When I grow up, I want to be just like her.
I just want to grow up.
I’m torn on that one, Roy. Obviously.
“Turning the clock back almost 250 years!”
Yep, and that is why I refuse to label them conservative or New Conservative. They are regressive Christian fundie reactionaries who wish to go back in time (at least in their minds) that never was and never will be. They are a form of “reichwingers”.
I am with you. Reactionaries are never true conservatives. They are bomb-throwing radicals.
It’s because of Fox FAKE News, OAN, Rufo, Cruz, Trump, DeSantis, Greene, Hannity, Carlson, et al. that the sales of firearms broke all records in 2020 and 2021.
Guess who is buying firearms for the first time?
ANSWER: Registered Democrats that never thought they’d buy a firearm. and many of them are learning how to use those firearms at shooting ranges.
Why?
Even before January 6, they “WOKE” up and realized there was a serious threat to the US Construction. They were are getting ready to fight back if necessary, or to defend themselves if threatened.
“A 2020 survey by the National Shooting Sports Foundation, a trade association for gun retailers, ranges and manufacturers that lobbies Congress, said gun shop owners reported 40% of customers were first-time gun buyers from January to April 2020.”
First-time gun owners, young and old from across the country, are helping to push record levels of gun sales for what looks like the second year in a row.
“My gun store has had a run like I’ve never seen before,” said Todd Cotta, the owner of Kings Gun Center in Hanford, Calif., in the state’s agriculturally rich Central Valley. “It was just an avalanche of new gun buyers for the first time.”
These buyers are white, Black, Asian and Latino and come from all political beliefs. And they’re being driven by uncertainty, fear and a need to feel safe.
https://www.npr.org/2021/04/26/989699122/1st-time-gun-buyers-help-push-record-u-s-gun-sales-amid-string-of-mass-shootings#:~:text=A%202020%20survey%20by%20the,from%20January%20to%20April%202020.

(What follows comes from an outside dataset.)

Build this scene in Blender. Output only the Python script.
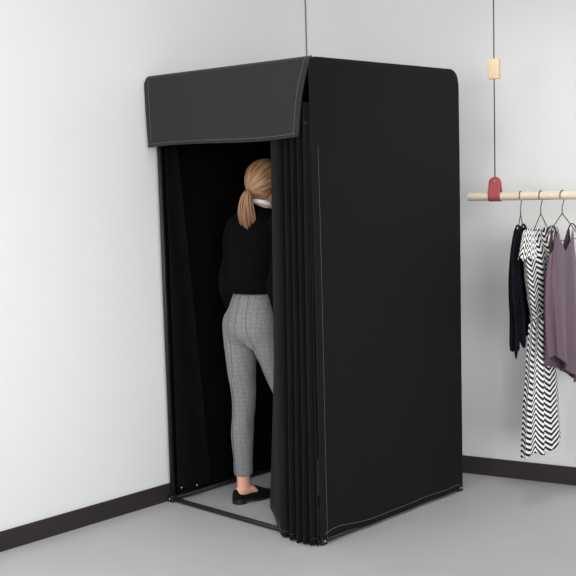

I read another piece that said at one point stores that sell firearms ran out of ammo, something that has never happened before.
If it hasn’t already happened, soon some of those first time firearm buyers will start to form militias not to attack our government but to defend the US Constitution from the likes of Rufo, Cruz, Trump, DeSantis, Greene, Hannity, Carlson, et al.
I really, really hope that it never comes to this. My worry is that the Republicans will sweep it all by 2025 and start enacting really regressive legislation that will in turn lead to lots of protests and demonstrations which in turn will lead to violent repression of these, and so on, in a terrible downward cycle into violence. Trump, who wouldn’t know the Posse Comitatus Act from a toilet with insufficient flushing power to handle destroying White House documents, wanted very much to use the military to shut down BLM, and Barr even tried the little green men strategy (special police without insignia) for a while to appease him, but ultimately Defense Secretary Esper and Chairman of the Joint Chiefs Milley refused to go along because they both understand how fundamental are a) the separation between civil and military forces, b) the right to assembly, and c) the right of free speech. These two men were and are great unsung heroes for having refused to go along, despite Trump’s well-known vindictiveness. Really, I think that they saved democracy for a time. But the next guy, the next Trump, is very likely to have in place his own version of Putin’s siloviki, who will willingly do his bidding. If this happens, democracy is in real trouble.
Is there a source for the buzz words used by the anti-public education right wing and what those terms actually mean in terms of the policies they advance?
This is an excellent narrative, Diane. I was sixteen in 1968. Old enough to understand what a terrible period we were going through and fortunate to have older and wiser friends who helped guide me through the turmoil.
Rufo fits in well with the Fox & Friends crew. Ignorance blaring through a bullhorn.
Diane, I like you, but you are way off base with this ridiculous assertion. 1776? Really? I mean, yes Rufo supports School Choice and that is the main thing he wants to do but maybe leave it there? Making these ridiculous comparisons just makes us look weak.
The vast majority of people upset about “CRT” are mostly upset about that ridiculous thing where “being on time is white supremacy.” Or separating kids into “affinity groups.” If the AFT and YOU, at first said “ok, this stuff is ridiculous and isn’t CRT” at the outset he would have had FAR less purchase than he does now.
Of course, now he has a following and he is very good at what he does, so it is harder to stop. Statements like these do not help.
Do better.
I support CRT. We live in a society that is highly segregated, where blacks suffer segregation, disrespect, and all sorts of indignities. Anyone who tries to understand why racism persists in engaged in critical race theory.
Any class that discusses racism either pretends it doesn’t exist or engages in thinking about why it persists.
Chris Rufo ended his speech with longing for 1776. I think he is a rightwing provocateur, a racist, and an apologist for the worst aspects of our society. He offers nothing but destruction of our public schools and our democracy. Sorry you don’t agree.